13. The tank valve system as defined in claim 12, wherein

(a) the extension body includes a rack guide portion; and

(b) the rack and pinion mechanism includes a gear and a rack element, the rack element being attached to the shuttle element and slidably retained by the rack guide portion, the gear being attached to the gauge float element by way of a gauge float arm.

14. The tank valve system as defined in claim 1, wherein

(a) the gauge float element is pivotably associated with the extension body about a drive pivot axis,

(b) the overfill float element is pivotably associated with the overfill protection valve body about an overfill protection pivot axis, and

(c) the drive pivot axis is located at least 200 millimeters from the overfill protection pivot axis.

15. The tank valve system as defined in claim 14, wherein the drive pivot axis is located at least 300 millimeters from the proximal end.

16. The tank valve system as defined in claim 1, wherein when the main valve body is connected to the neck of the fuel storage tank,

(a) the overfill float element is configured to move away from the shutoff position only when liquid fuel level within the fuel chamber is below a maximum allowable fuel level;

(b) the gauge float element is configured to be buoyantly maintained in the uppermost position when liquid fuel level within the fuel chamber reaches or exceeds a maximum gauge influence level; and

(c) the maximum allowable fuel level is higher than the maximum gauge influence level.

17. The tank valve system as defined in claim 16, wherein

(a) the maximum allowable fuel level corresponds with the liquid fuel volumetrically occupying 80% of the fuel chamber; and

(b) the maximum gauge influence level corresponds with the liquid fuel volumetrically occupying 60% of the fuel chamber.

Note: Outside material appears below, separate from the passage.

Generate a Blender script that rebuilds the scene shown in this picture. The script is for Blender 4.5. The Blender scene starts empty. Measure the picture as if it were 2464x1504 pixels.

18. The tank valve system as defined in claim 1, wherein the neck is configured in accordance with ¾-inch NPT standard.

19. The tank valve system as defined in claim 1, wherein the neck has an inner diameter of 1.05 inches.

20. The tank valve system as defined in claim 1, wherein the fuel storage tank is a 30-pound propane tank.

21. The tank valve system as defined in claim 1, further comprising the fuel storage tank.